You can find my version of the algorithm I submitted and pass leetcode graduation system.

Illustration of how to solve the shortest palindromic string problem.

Palindrome degree

I will leave this problem as homework. If you get stuck, you can take a look at this effectively five-line C++ submission in codeforces. It should take you no time to read the code with the information provided by this blog.

Choosing hash parameters

In practice, I do not randomly choose the value of the hash. Instead, I set its value to be $x = 31$ because of alphabet size, and $p = 10^9+9$ that is a prime number.
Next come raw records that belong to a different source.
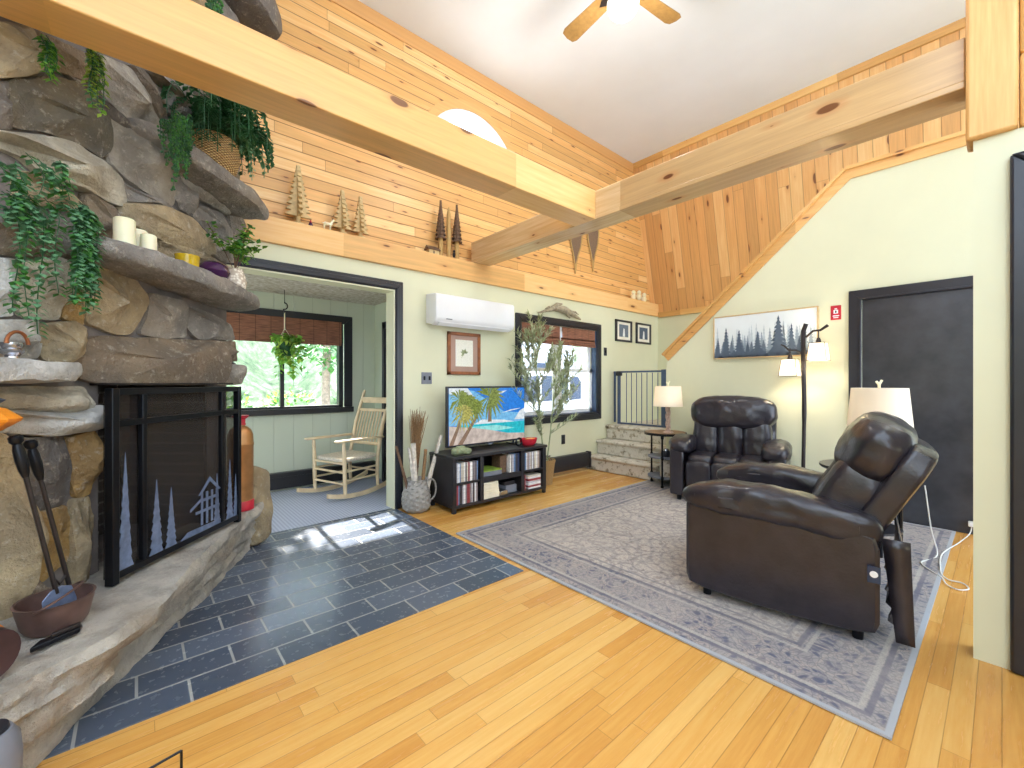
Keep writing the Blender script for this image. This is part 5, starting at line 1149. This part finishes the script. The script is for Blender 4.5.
# ------------------------------------------------------------------ right wall pieces
t = thing('forest_painting', 'wide framed painting of misty grey firs on the right wall', 'painting', (WX-.02, 1.7, 1.74)); y0, y1, z0, z1 = 1.19, 2.21, 1.498, 1.985
m = M()
for a in ((y0, y0+.012, z0, z1), (y1-.012, y1, z0, z1), (y0, y1, z0, z0+.012), (y0, y1, z1-.012, z1)): m.bb(WX-.04, WX, a[0], a[1], a[2], a[3])
m.obj('frame', 'light_wood', t, bevel=.002); cv = M().bb(WX-.03, WX-.004, y0+.01, y1-.01, z0+.01, z1-.01).obj('canvas', 'canvas', t)
def firs(k, spec, mt):
    m = M(); xx = WX-.0305-.0006*k
    for u, h, w_ in spec:
        cy = y1-.012-u*(y1-y0-.024); n = 9; L = []; Rr = []; zb = z0+.013
        for i in range(n):
            a = max(.004, w_/2*(1-i/n)**.9*U(.8, 1.1)); b = w_/2*(1-(i+.8)/n)*.5; zz = zb+h*(.06+.94*i/n); z2 = zb+h*(.06+.94*(i+.8)/n)
            c1, c2 = max(y0+.013, cy-a), min(y1-.013, cy+a)
            L += [(xx, c1, zz), (xx, max(y0+.013, cy-b), z2)]; Rr += [(xx, c2, zz), (xx, min(y1-.013, cy+b), z2)]
        m.prism([(xx, max(y0+.013, cy-w_*.4), zb)]+L+[(xx, cy, zb+h)]+Rr[::-1]+[(xx, min(y1-.013, cy+w_*.4), zb)], (.0005, 0, 0))
    m.obj('fir_layer', mt, cv, smooth=0)
pr_ = random.Random(3)
firs(1, [(pr_.uniform(.02, .98), pr_.uniform(.26, .38), .07) for i in range(22)], 'paint_0')
firs(2, [(u, pr_.uniform(.2, .32), .09) for u in (.2, .33, .36, .47, .5, .58, .7, .76, .83, .9, .95)], 'paint_1')
firs(3, [(u, pr_.uniform(.13, .2), .11) for u in (.02, .1, .19, .3, .4, .52, .62, .72, .8, .88, .96)], 'paint_2')
firs(4, [(.04, .24, .09), (.13, .345, .12), (.27, .31, .13), (.36, .17, .09), (.46, .28, .13), (.66, .43, .20), (.78, .33, .11), (.85, .2, .1)], 'paint_3')
firs(5, [(u, .08, .2) for u in (.03, .12, .22, .31, .41, .5, .6, .7, .79, .88, .96)], 'paint_3')
t = thing('red_sign', 'small red notice plate with white pictogram beside the black door', 'sign', (WX-.003, 1.055, 1.905)); y0, y1, z0, z1 = 1.015, 1.097, 1.835, 1.972
M().bb(WX-.005, WX, y0, y1, z0, z1).obj('plate', 'red_paint', t)
m = M(); m.bb(WX-.0062, WX-.005, 1.038, 1.074, 1.895, 1.93); m.bb(WX-.0062, WX-.005, 1.046, 1.066, 1.935, 1.945); m.bb(WX-.0062, WX-.005, 1.03, 1.08, 1.868, 1.878); m.bb(WX-.0062, WX-.005, 1.036, 1.076, 1.852, 1.86); m.obj('pictogram', 'white_paint', t)
M().bb(WX-.0072, WX-.006, 1.05, 1.062, 1.902, 1.922).obj('pictogram_centre', 'black_trim', t)
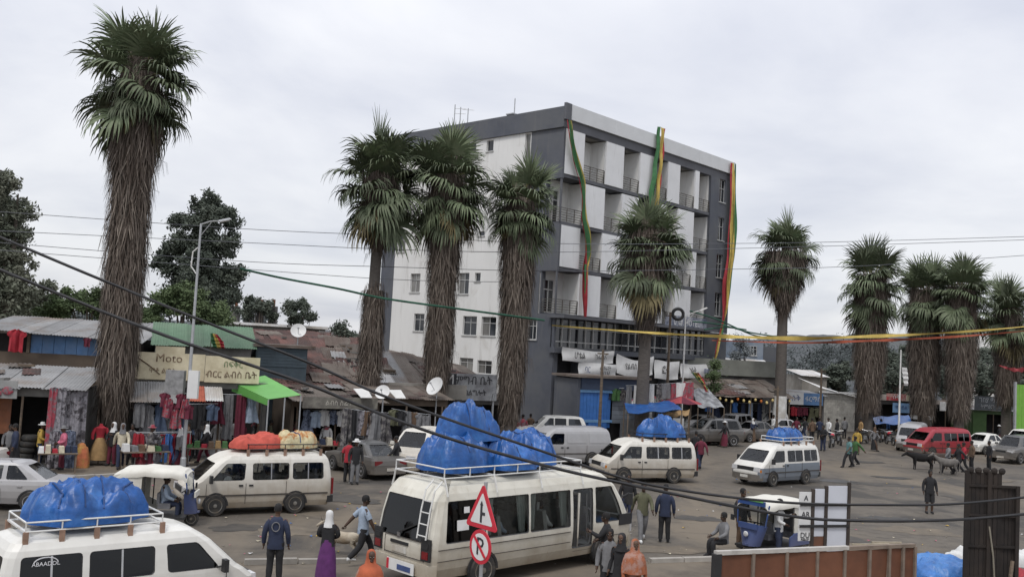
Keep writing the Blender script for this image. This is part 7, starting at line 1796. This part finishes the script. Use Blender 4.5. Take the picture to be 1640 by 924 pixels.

I use these choices following a recommendation from the cp-algorithms post⁶.

On some occasions, people working with language with fix-sized integer choose to use the integer overflow as an equivalent of modular arithmetic with $p = 10^{64}$. However, this might not be a good idea for competitive coding. People designing problems know how to create colliding strings for any value of $x \in [1, p-1]$! In particular, this Zlobober’s blog shows how to break the solution to the palindrome degree problem based on hashing if you avoid modular arithmetic⁷.